As for terms like trailer trash and how the media portrays working class whites, Merry said, "It's frustrating and embarrassing. The media will always take something and exaggerate it and exploit it to the nth degree. The problem with the media -- and the world in general -- is that we fail to see the value of the human being as an individual. Whether they're a big, brawly New Yorker or a Southern redneck. Each person has value. But the media doesn't care about that."

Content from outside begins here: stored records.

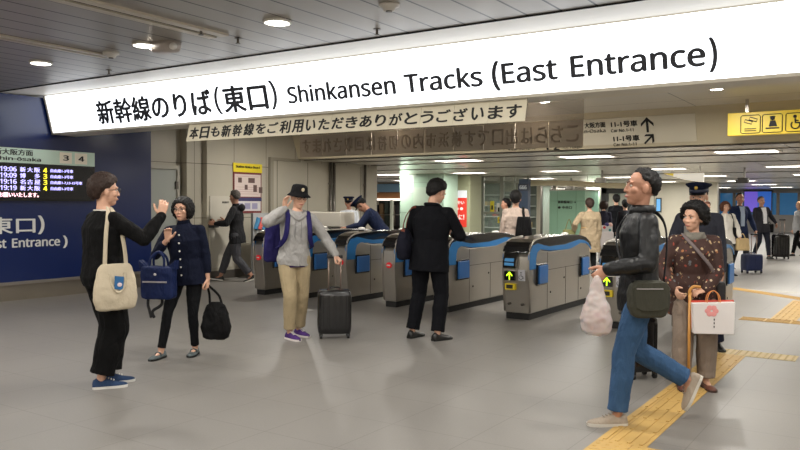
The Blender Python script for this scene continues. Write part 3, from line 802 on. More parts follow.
# ---- yellow facilities sign
YEL = mat('sign_yellow', (236,205,60), rough=.4, emit=.12)
a, b1 = PY(727.5, 124, 11.9), PY(727.5, 136, 11.9)
top = PY(727.5, 113.5, 11.9).z; bot = PY(727.5, 136, 11.9).z
t5 = thing('facilities_sign', 'yellow hanging sign with black ticket, staff and wheelchair pictograms', 'sign', (a.x, 11.9, bot))
hh = top-bot; LW = 2.6
bm = BM(); box(bm, 0, LW, 0, .12, 0, hh); obj('sign_box', bm, YEL, t5, bevel=.006)
for x in (.25, 1.3, 2.35): obj('hanger', box(BM(), x-.02, x+.02, .04, .08, hh, 3.0-bot), STEEL, t5)
for k, u in enumerate((750.5, 772.3, 796)):
    cx = PY(u, 124, 11.9).x-a.x; cz = hh*.47; r_ = .128
    sq = obj('pictogram', BM(), INK, t5); bm = BM()
    pts = [(cx+x*r_, -.006, cz+z*r_) for x, z in ((-1,-.85),(-.85,-1),(.85,-1),(1,-.85),(1,.85),(.85,1),(-.85,1),(-1,.85))]
    tube(bm, pts, .006, 6, closed=True)
    P2 = lambda x, z: (cx+x*r_, -.008, cz+z*r_)
    if k == 0:
        for dx, dz in ((-.25,.3),(.25,.55)): tube(bm, [P2(-.4+dx,-.05+dz), P2(.35+dx,-.3+dz), P2(.45+dx,.0+dz), P2(-.3+dx,.25+dz)], .006, 6, closed=True)
        for z in (-.5,-.72): tube(bm, [P2(-.6,z), P2(.6,z)], .008, 6, flat=.5)
    elif k == 1:
        ellip(bm, P2(.02,.55), (.03,.006,.03)); ellip(bm, P2(.02,.7), (.038,.006,.014))
        for poly in ([(-.35,-.35),(-.2,.3),(.3,.3),(.5,-.35)], [(-.65,-.45),(.7,-.45),(.7,-.6),(-.65,-.6)]):
            A = [bm.verts.new(P2(*p)) for p in poly]; bm.faces.new(A[::-1])
            q = [bm.verts.new(V(P2(*p))+V((0,.006,0))) for p in poly]; bm.faces.new(q)
    else:
        ellip(bm, P2(-.1,.62), (.024,.006,.024)); tube(bm, [P2(-.08,.4), P2(-.05,-.05), P2(.35,-.08), P2(.5,-.55)], .012, 8)
        tube(bm, [P2(-.1+.42*cos(x), -.25+.42*sin(x)) for x in [2*pi*i/20 for i in range(14)] ][0:0] or [P2(-.05+.42*cos(x), -.28+.42*sin(x)) for x in [pi*.75+ i*pi*1.25/12 for i in range(13)]], .009, 8)
        tube(bm, [P2(-.07,.18), P2(.25,.15)], .009, 8)
    bm.to_mesh(sq.data); bm.free()

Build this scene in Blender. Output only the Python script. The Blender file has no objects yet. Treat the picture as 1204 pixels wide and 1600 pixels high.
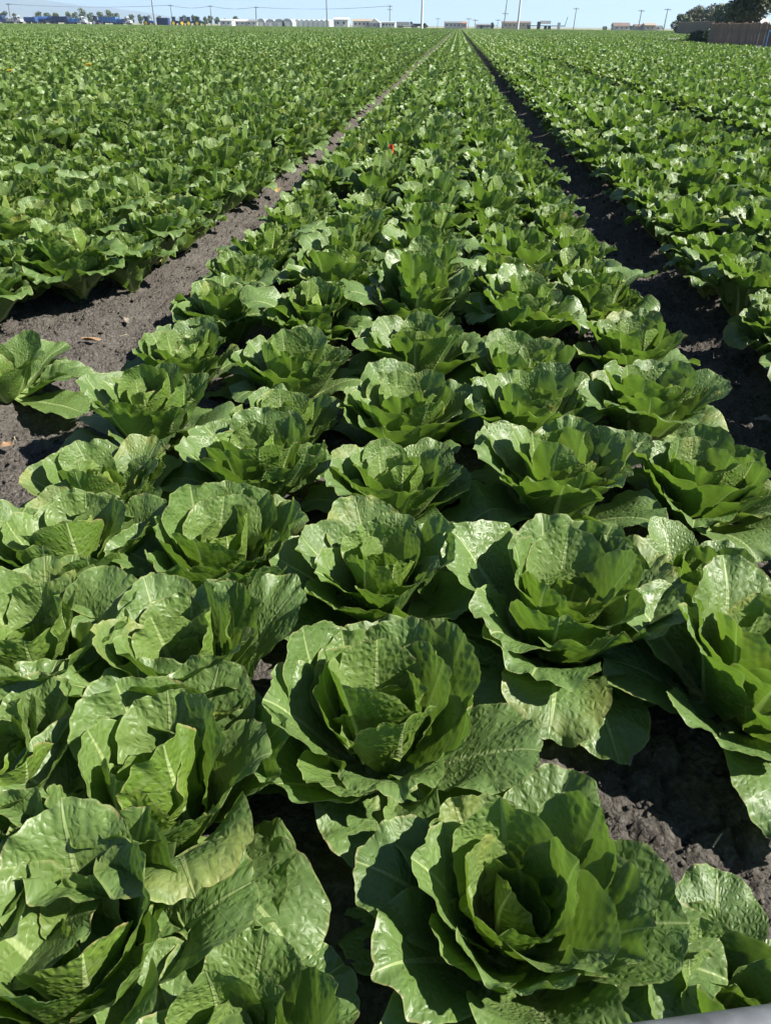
import bpy, math, random
import numpy as np
from mathutils import Vector, Matrix

random.seed(7)
rng = np.random.default_rng(7)
S = bpy.context.scene
COL = S.collection
R = math.radians

# ------------------------------------------------------------------ camera
F = 1150.0; PW, PH = 1204.0, 1600.0
PITCH, YAW, ROLL = R(33.48), R(4.4), R(0.62)
CAMH = 1.0
fw = Vector((-math.sin(YAW)*math.cos(PITCH), math.cos(YAW)*math.cos(PITCH), -math.sin(PITCH)))
rt = Vector((math.cos(YAW), math.sin(YAW), 0)); up = rt.cross(fw)
rt2 = rt*math.cos(ROLL) + up*math.sin(ROLL); up2 = rt2.cross(fw)
cam_d = bpy.data.cameras.new('camera'); cam = bpy.data.objects.new('camera', cam_d); COL.objects.link(cam)
cam.matrix_world = Matrix(((rt2.x, up2.x, -fw.x, 0), (rt2.y, up2.y, -fw.y, 0), (rt2.z, up2.z, -fw.z, CAMH), (0, 0, 0, 1)))
cam_d.sensor_fit = 'VERTICAL'; cam_d.sensor_height = 32.0; cam_d.lens = 32.0*F/PH
cam_d.clip_start = 0.02; cam_d.clip_end = 30000
S.camera = cam

# ------------------------------------------------------------------ light
SUN_AZ, SUN_EL = R(96), R(45)          # azimuth clockwise from +Y
W = bpy.data.worlds.new('World'); S.world = W; W.use_nodes = True
wn = W.node_tree.nodes; wl = W.node_tree.links
bg = wn['Background']; sky = wn.new('ShaderNodeTexSky'); sky.sky_type = 'NISHITA'; sky.sun_disc = False
sky.sun_elevation = SUN_EL; sky.sun_rotation = SUN_AZ; sky.air_density = 0.5; sky.dust_density = 0.0; sky.ozone_density = 7.5
wl.new(sky.outputs[0], bg.inputs[0]); bg.inputs[1].default_value = 0.058
sd = bpy.data.lights.new('sun', 'SUN'); sd.energy = 5.0; sd.angle = R(0.55); sd.color = (1, .95, .87)
so = bpy.data.objects.new('sun', sd); COL.objects.link(so)
sdir = Vector((math.sin(SUN_AZ)*math.cos(SUN_EL), math.cos(SUN_AZ)*math.cos(SUN_EL), math.sin(SUN_EL)))
so.rotation_euler = sdir.to_track_quat('Z', 'Y').to_euler()
S.view_settings.view_transform = 'Standard'; S.view_settings.look = 'None'
S.view_settings.exposure = 1.27; S.view_settings.gamma = 1.0
S.cycles.max_bounces = 6; S.cycles.transmission_bounces = 4; S.cycles.diffuse_bounces = 3; S.cycles.volume_bounces = 1
S.cycles.transparent_max_bounces = 4

def pix_dir(px, py):
    return fw + rt2*((px-PW/2)/F) - up2*((py-PH/2)/F)
def unp(px, py, z=0.0):                 # point at height z seen at pixel
    d = pix_dir(px, py); t = (z-CAMH)/d.z
    return Vector((d.x*t, d.y*t, z))
def ray(px, py, D):                     # point at forward distance D
    d = pix_dir(px, py); t = D/d.y
    return Vector((d.x*t, D, CAMH+d.z*t))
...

The proposed CBS show The Real Beverly Hillbillies is now in limbo, although many in the industry feel it will eventually be produced when and if the criticisms have died down. CBS has played its card close to the vest and now states that the program's premise isn't to ridicule anyone, but "to question social mores." Casting director Marty Keener Cherrix, who visited the NC mountains last November, insisted she is "not looking to perpetuate the stereotypical mountain image," but instead hopes to find "mountain people with good mountain values." Others at CBS have characterized the series as "a great fish-out-of-water story," and says the show will have a loose structure similar to The Osbournes" Despite CBS brass' declared intentions for the show, given today's reality-TV climate, one can easily envision the show featuring the biggest rubes CBS could find -- or at least people willing to play the part -- blundering and aping their way around Beverly Hills in an open-mouthed, gap-toothed stupor. Moreover, you have to wonder about a show when network brass say its template is a program in which the main character is drug-addled, lumbering and barely intelligible. But then again, nearly eight million viewers tuned in each week to watch him during the show's heyday. In other words, move over Ozzy, here comes Jethro.